Bahçede de yemek yeniliyor
Şimdilerde tabiat parkı olarak korumaya alınan köyde yaşayan 500 kişinin içinde Polonyalıların sayısı sadece 50 dolayında. Köyde üç otel, 20 pansiyon, beş lokanta, beş açık yüzme havuzu işletmesi var. Her pansiyonun bahçesinde veya kapalı bölümünde köy kahvaltısı, köy yemekleri yenilebiliyor.
Köyün en otantik lokantası Leonardo. Burası Leonardo Dahoda’nın seksen yıllık evi. 1993 yılında restore edilerek lokantaya dönüştürülen evin geniş bir bahçesi var. Bahçede açık büyük bir yüzme havuzu, piknik yerleri yapılmış.
İyi havalarda bahçede yemek yeniliyor. Leonardo’yu İstanbul’da ünlü bir yabancı firmada elektronik mühendisi olarak çalışan Saint Joseph’li Antony Dahoda ile eşi Anna Dahoda işletiyor. Amcalarından kalan evi onlar yaşatıyor.
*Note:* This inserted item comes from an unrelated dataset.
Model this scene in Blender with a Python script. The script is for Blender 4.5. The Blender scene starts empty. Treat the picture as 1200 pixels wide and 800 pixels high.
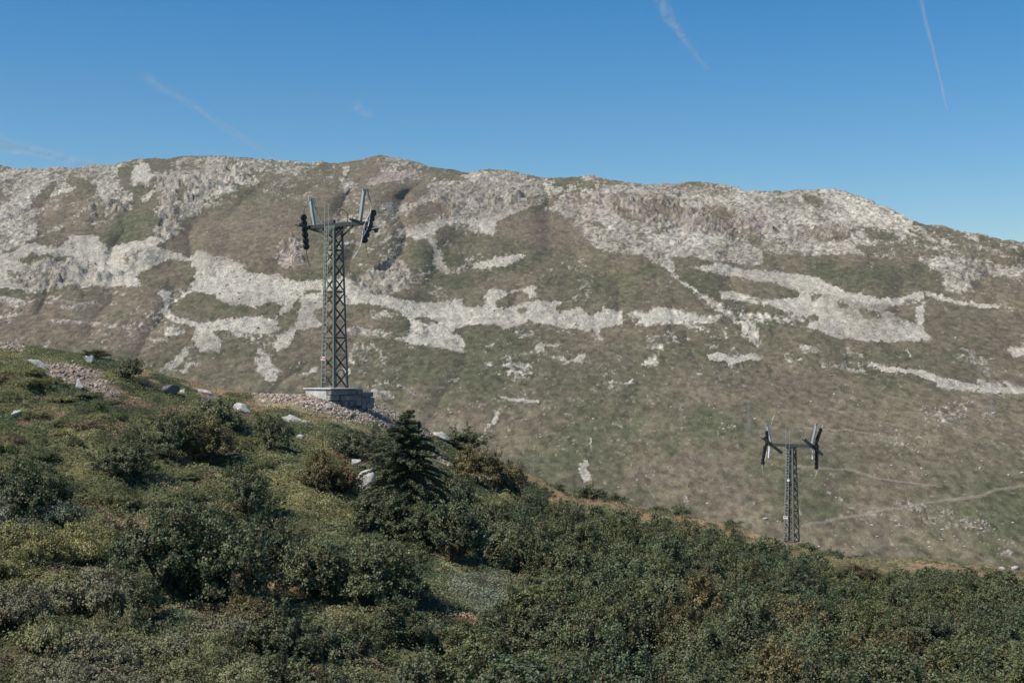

Polonez, Avusturya ve Fransız mutfağından oluşan alakart çeşitleri yanında, hafta sonları ve tatil günleri açık büfe servisleri var.
Açık büfede döner, köfte, her türlü et, ızgara çeşitleri, balık, sebze, zeytinyağlı, salata, tatlı, pasta ve meyve kişi başı 25 milyon lira. Mutfak şefi Niyazi Kurt genç ve yetenekli bir aşçı. Salon şefi Fatih Albayrak özenli servisi ile müşterileri mutlu ediyor.
Polonezköy’ün içinde 1900 yılında inşa edilen Czestochowa Meryem Ana Kilisesi var. Her yıl haziran ayının ortasında köyün kuruluş yıldönümü kutlanırken Polonya’dan genç müzisyenler, dansçılar geliyor. Gündüz köy içinde, gece kilisenin geniş bahçesinde şölenler düzenleniyor. Bir ateş yakılıyor. Ateşin etrafında şarkılar söyleniyor. Danslar ediliyor. Misafirlere pasta, limonata ikram ediliyor. Ben bir defa İsmet Alver’in, bir defa da Tanju Özyol’un daveti ile iki yıl bu şölenleri izledim... Güzelliğini yazı ile anlatamam. Bu yılın haziran ayı şölenini kaçırmamanızı tavsiye ederim.